Senate Report Language on NSF: Research & Related Activities
Accompanying the Senate version of H.R. 4624, the VA/HUD appropriations bill, is a report providing the Senate Appropriations Committee’s views and recommendations. A section of the report on the National Science Foundation outlines subcommittee chairwoman Barbara Mikulski’s (D-MD) and her colleagues’ views on funding for Research and Related Activities (R&RA). Final funding levels and report language will be decided upon by a conference committee comprised of Members of the House and Senate Appropriations Committees.
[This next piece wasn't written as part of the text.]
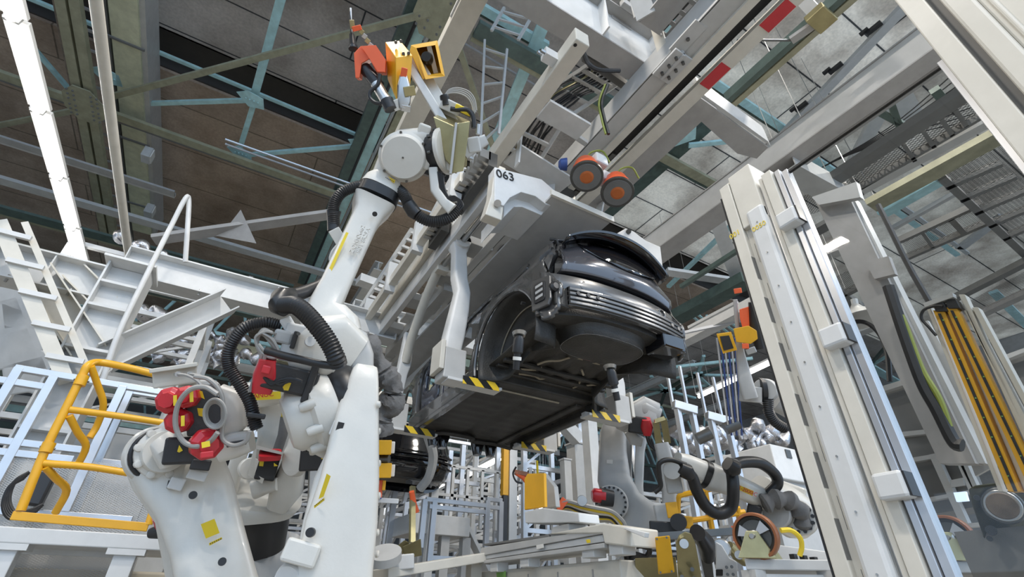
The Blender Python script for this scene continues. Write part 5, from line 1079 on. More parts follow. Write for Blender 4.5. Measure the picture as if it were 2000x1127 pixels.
link('elbow', limb([(1490, 960, 5.6, 26, .2), (1520, 985, 5.7, 44, .25), (1550, 1005, 5.7, 44, .25), (1570, 1020, 5.7, 30, .2)], 3), 'robot_paint', r5)
c, a, R_, m_ = disc(1562, 1012, 5.4, 32, .12, -.2, .1); dd = link('elbow_disc', m_, 'robot_paint', r5)
for k in range(14): t_ = k*math.pi/7; x_, y_, z_ = frame(a); p = c+a*.12+(x_*math.cos(t_)+y_*math.sin(t_))*R_*.8; link('disc_bolt', MB().cyl(p, p+a*.02, .02, n=6), 'black_plastic', dd)
c, a, R_, m_ = disc(1520, 1002, 5.4, 26, .08, -.5, .1); link('web_disc', m_, 'light_grey_paint', r5)
link('upper_box', box_at(1548, 960, 5.9, 44, 26, .3, -22), 'robot_paint', r5, .02)
link('elbow_motor', box_at(1472, 1003, 5.4, 26, 34, .2, -20), 'motor_black', r5, .02)
link('cloth_sleeve', MB().tube([pD(x, y, 5.3) for x, y in ((1490, 985), (1515, 975), (1545, 980), (1565, 1005), (1572, 1035))], lambda u: .09+.02*math.sin(u*30), n=12), 'cloth', r5)
link('loop_hose', hose([(1330, 920, 5.0), (1350, 930, 5.0), (1362, 960, 5.0), (1380, 990, 5.0), (1405, 1003, 5.0), (1428, 990, 5.0), (1432, 950, 5.0), (1428, 915, 5.1)], .06, rib=0, n=14), 'rubber', r5)
link('loop_hose', hose([(1425, 912, 5.1), (1450, 903, 5.2), (1485, 905, 5.3), (1512, 925, 5.4), (1518, 945, 5.4), (1500, 965, 5.4)], .06, rib=0, n=14), 'rubber', r5)
link('hose_joint', limb([(1420, 905, 5.0, 12, .08), (1430, 912, 5.0, 18, .1), (1434, 922, 5.0, 12, .08)], 3), 'black_plastic', r5); link('hose_joint', limb([(1326, 912, 5.0, 10, .07), (1340, 920, 5.0, 15, .09), (1350, 930, 5.0, 10, .07)], 3), 'black_plastic', r5)
link('thin_hose', hose([(1340, 908, 5.0), (1310, 898, 5.0), (1288, 905, 5.0), (1288, 930, 5.0), (1290, 950, 5.0), (1278, 962, 5.0)], .025, rib=0), 'rubber', r5)
link('tool_head', box_at(1315, 940, 5.2, 30, 44, .2, 5), 'light_grey_paint', r5, .02); link('tool_cylinder', MB().cyl(pD(1312, 918, 5.0), pD(1322, 916, 5.3), .09, n=16), 'steel', r5)
link('yellow_block', box_at(1313, 996, 5.1, 22, 28, .12, 4), 'yellow_paint', r5, .01); link('yellow_block', box_at(1342, 1020, 5.1, 22, 22, .12, -5), 'yellow_paint', r5, .01)
link('black_cylinder', MB().cyl(pD(1325, 1020, 4.9), pD(1328, 1018, 5.3), .08, n=18), 'black_plastic', r5); link('tool_base', box_at(1300, 1030, 5.2, 60, 20, .25, -3), 'black_plastic', r5, .01)
# gun peeking left of the white machine column
g0 = pD(1475, 700, 4.6); r6 = T('spot_gun', 'yellow and orange spot welding gun raised beside the white machine column', 'weld gun', g0)
link('gun_arm', limb([(1436, 585, 4.7, 4, .03), (1440, 640, 4.7, 4, .03), (1446, 690, 4.7, 8, .04), (1455, 740, 4.6, 13, .06), (1465, 775, 4.6, 14, .06)], 5), 'light_grey_paint', r6)
link('orange_cover', facing([(1444, 604), (1468, 597), (1472, 628), (1468, 640), (1450, 640), (1445, 622)], 4.6, .12), 'orange_paint', r6, .006)
O = [(1400, 652), (1418, 648), (1436, 660), (1438, 676), (1412, 692), (1402, 680)]
link('yellow_guard', facing([(1399, 652), (1428, 648), (1440, 684), (1412, 691)], 4.5, .14), 'yellow_paint', r6, .005); link('guard_opening', facing([(1406, 657), (1424, 655), (1433, 680), (1414, 685)], 4.49, .008), 'black_plastic', r6)
link('yellow_guard', facing([(1432, 642), (1462, 636), (1478, 646), (1480, 662), (1466, 672), (1438, 668)], 4.5, .14), 'yellow_paint', r6, .005)
link('gun_barrel', limb([(1470, 590, 4.6, 8, .05), (1474, 640, 4.6, 10, .05), (1484, 680, 4.6, 10, .05)], 2), 'black_plastic', r6); link('tip_clamp', box_at(1441, 568, 4.6, 14, 10, .06, 10), 'orange_paint', r6, .005)
link('orange_tab', box_at(1456, 676, 4.4, 12, 10, .05, 0), 'orange_paint', r6, .004); link('clamp_body', box_at(1467, 685, 4.4, 18, 12, .06, 20), 'steel', r6, .005)
link('wrist_plate', box_at(1466, 770, 4.7, 40, 30, .14, -6), 'light_grey_paint', r6, .01); c, a, R_, m_ = disc(1498, 762, 4.7, 22, .1, -.3, 0); link('wrist_disc', m_, 'light_grey_paint', r6)
link('wrist_ring', limb([(1480, 762, 4.7, 24, .12), (1488, 762, 4.7, 24, .12)], 2.5), 'black_plastic', r6)
link('hose', hose([(1500, 778, 4.6), (1502, 805, 4.6), (1515, 825, 4.6), (1535, 838, 4.6)], .05, rib=.03), 'rubber', r6)
link('support_arm', limb([(1505, 770, 4.9, 26, .14), (1560, 800, 5.0, 26, .14), (1640, 860, 5.2, 28, .16)], 4), 'light_grey_paint', r6)
# ---------------- right side: machine column, glass guard, walkways ----------------
def vb(x0, x1, y0, y1, z0, z1): return MB().bb((x0, y0, z0), (x1, y1, z1))
t = T('machine_column', 'tall cream slotted machine column leaning through the right of the view', 'column', (2.2, 1.1, 0))
link('column_body', vb(2.13, 2.26, 1.0, 1.205, 0, 3.3), 'cream_paint', t, .004)
link('left_strip', vb(2.10, 2.135, 1.145, 1.21, 0, 3.27), 'cream_paint', t, .005)
link('right_strip', vb(2.085, 2.135, 1.0, 1.10, 0, 3.0), 'white_paint', t, .018)
link('right_cap', vb(2.10, 2.135, 1.0, 1.14, 2.92, 3.3), 'cream_paint', t, .005)
link('black_edge', vb(2.10, 2.14, 1.211, 1.218, 0, 3.2), 'black_plastic', t)
mb = MB(); mh = MB()
for i in range(11): mb.bb((2.128, 1.1225, .2+i*.25), (2.1305, 1.1237, .2+i*.25+.12)); mb.bb((2.0995, 1.1442, .1+i*.25), (2.13, 1.1452, .1+i*.25+.14))
for i in range(14): mh.cyl((2.08, 1.05, .3+i*.2), (2.087, 1.05, .3+i*.2), .004, n=8)
link('slots', mb, 'dark_grey_paint', t); link('rivets', mh, 'steel', t)
text('faint_stamp', '001', .045, pX(1435, 458, 2.098), (0, -1, 0), (0, 0, 1), 'sticker_yellow', t, .0006); text('faint_stamp', '0050', .04, pX(1482, 442, 2.083), (0, -1, 0), (0, 0, 1), 'sticker_yellow', t, .0006)
t = T('profile_post', 'grooved white profile post with three box hinges beside the machine column', 'post', (2.14, .93, 0))
for a, b, x_ in ((.965, .985, 2.11), (.905, .958, 2.095)): link('profile_strip', vb(x_, 2.16, a, b, 0, 3.16), 'cream_paint', t, .003)
link('profile_core', vb(2.125, 2.16, .89, .985, 0, 3.15), 'dark_grey_paint', t); link('profile_strip', vb(2.11, 2.16, .87, .895, 0, 3.14), 'aluminium', t, .002)
link('alu_profile', vb(2.12, 2.17, .835, .866, 0, 3.12), 'aluminium', t, .003)
for z in (2.80, 2.155, 1.565): h = link('hinge_box', vb(2.05, 2.12, .845, .945, z-.045, z+.045), 'white_paint', t, .012); link('hinge_gap', vb(2.06, 2.13, .838, .846, z-.04, z+.04), 'black_plastic', h)
t = T('glass_guard', 'clear guard pane between the grooved post and the near cream frame', 'guard', (2.14, .5, 0))
link('glass_pane', vb(2.138, 2.143, .14, .84, .02, 3.10), 'clear_pane', t); link('top_edge', vb(2.13, 2.15, .14, .86, 3.10, 3.112), 'black_plastic', t); link('side_frame', vb(2.12, 2.17, .12, .15, 0, 3.12), 'aluminium', t, .002)
t = T('near_frame', 'broad cream door frame filling the top right corner', 'frame', (2.15, -.2, 0))
link('inner_jamb', vb(2.10, 2.25, .055, .13, 0, 4.3), 'cream_paint', t, .006); link('groove', vb(2.135, 2.2, .02, .06, 0, 4.3), 'dark_grey_paint', t)
link('outer_jamb', vb(2.085, 2.25, -.055, .022, 0, 4.3), 'cream_paint', t, .012); link('door_sheet', vb(2.11, 2.2, -1.2, -.055, 0, 4.3), 'cream_paint', t, .008)
link('sheet_ridge', vb(2.10, 2.12, -.095, -.075, 0, 4.3), 'cream_paint', t, .008)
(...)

“For fiscal year 1995, the Committee recommends an appropriation of $2,300,000,000 for research and related activities of the National Science Foundation. This amount is $301,000,000 above the fiscal year 1994 level, $48,297,000 below the budget request, and $83,077,000 above the House allowance.”
The Committee recommends the following (selected) changes to the budget request:
-$33,000,000 from the global climate change initiative. “In taking this reduction, priority should be given to reducing overhead and facilities costs within the geosciences subactivity. Geosciences currently has the highest proposal success rate of any Foundation subactivity and the highest annualized award size, yet plans for fiscal year 1995 included less than a 1-percent increase in the number of researchers supported, even with the requested 9.7 percent funding increase;" +$15,000,000 for advanced manufacturing technology; +$6,000,000 within the global climate change initiative “to establish, through a competitive process, a center or consortium of centers for the human dimensions of global climate change;" +$2,000,000 “to establish a national center for environmental research with the goal of improving the scientific basis for Government decisionmaking on the environment;" and -$55,797,000 as a general reduction, “taken at the agency’s discretion.... No part of this reduction shall be taken from the activities identified by the Committee that are to be increased above the budget request.”
On the issue of indirect costs, the Committee “concurs with the House in choosing not to implement the 1-year pause in the payment of indirect costs to academic institutions that was proposed by the administration, pending completion of the administration’s comprehensive review of its policy for reimbursement of indirect costs.”
The Committee also concurs with the House recommendation to move unobligated LIGO funds from the current year to the 1995 “Major research equipment” account. Full funding is recommended for the National High Magnetic Field Laboratory, and stable funding for the National Solar Observatory and the National Radio Astronomy Observatory.
Regarding NSF’s system of awards and peer review, the report says: “One of the major recommendations made by the 1992 Commission on the Future of the NSF was that research award sizes should be made large enough to enable research. As part of this effort, the Committee urges the Foundation to achieve a more equitable balance among the directorates in average award sizes and their growth rates by increasing award sizes in those areas where researchers’ buying power has eroded significantly.
“The Committee is concerned by the fact that the Foundation chooses only 5 percent of its expert reviewers from industry, and that only 15 percent of its reviewers are new each year. The Committee directs the Foundation to achieve an average of at least 10 percent of its expert reviewers from industry within the next year, and to use a significantly higher percentage of new reviewers. This is necessary to prevent isolation of university research from its potential user community, to prevent the gradual narrowing of the scope of research programs, to favor risk and innovation over standard approaches, and to give priority to cross-disciplinary proposals in areas that fall between the boundaries of existing programs.”
Additionally, within available resources, the report “urges NSF to provide support for an initiative to strengthen research collaborations between U.S. scientists and engineers and research personnel in the New Independent States. The Committee suggests using supplements to existing NSF awards to enable individuals, groups, and centers to collaborate with counterpart personnel and institutions in the former Soviet Union.”